I'll add other relevant system specs to my post above.

I definitely didn't see the spikes you guys saw. Maybe it's the non-Nvidia-proprietary anti-aliasing?

I'll make sure I grab the Afterburner graphs when I do the Unity testing.
 
Rather good explanation:
I really think because 4 GB is a important marketing factor they surely tried to hide the 3.5 GB issue. They sold over 2 million units so the 970 was big success, and it would clearly be lower success when full spec revealed.
 
Rather good explanation:
I really think because 4 GB is a important marketing factor they surely tried to hide the 3.5 GB issue. They sold over 2 million units so the 970 was big success, and it would clearly be lower success when full spec revealed.

Do you have results from your testing to contribute, Ivy?

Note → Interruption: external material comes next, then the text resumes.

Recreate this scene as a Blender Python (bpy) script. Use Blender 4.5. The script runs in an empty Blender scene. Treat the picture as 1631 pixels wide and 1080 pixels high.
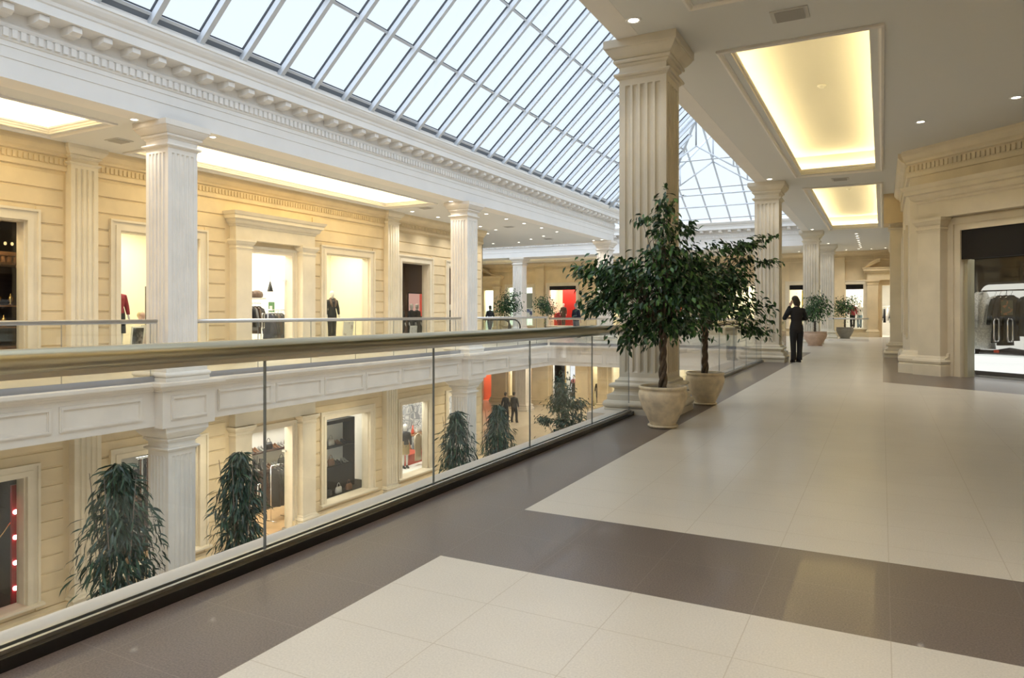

I think we're well beyond the speculation portion of this discussion...
 
my whole point is that there has to still be something going on to have the frametime spikes like that. in those screens you can see where the fps went up, that is where there was no movement at all from the charachter in the game and we still got the huge frametime spike. the titan didnt exhibit this behavior with same settings. The notepad to the right is the actually times where the hitches occured so you can see what the timestamp is for each of them.
I would wager that there is something going on at the driver level that is causing this.
I basically do no gaming at all. My friend that does alot of gaming said that he would find the gtx970 as a nuisance compared to the titan at the same settings, even though they were basically at the same framerate.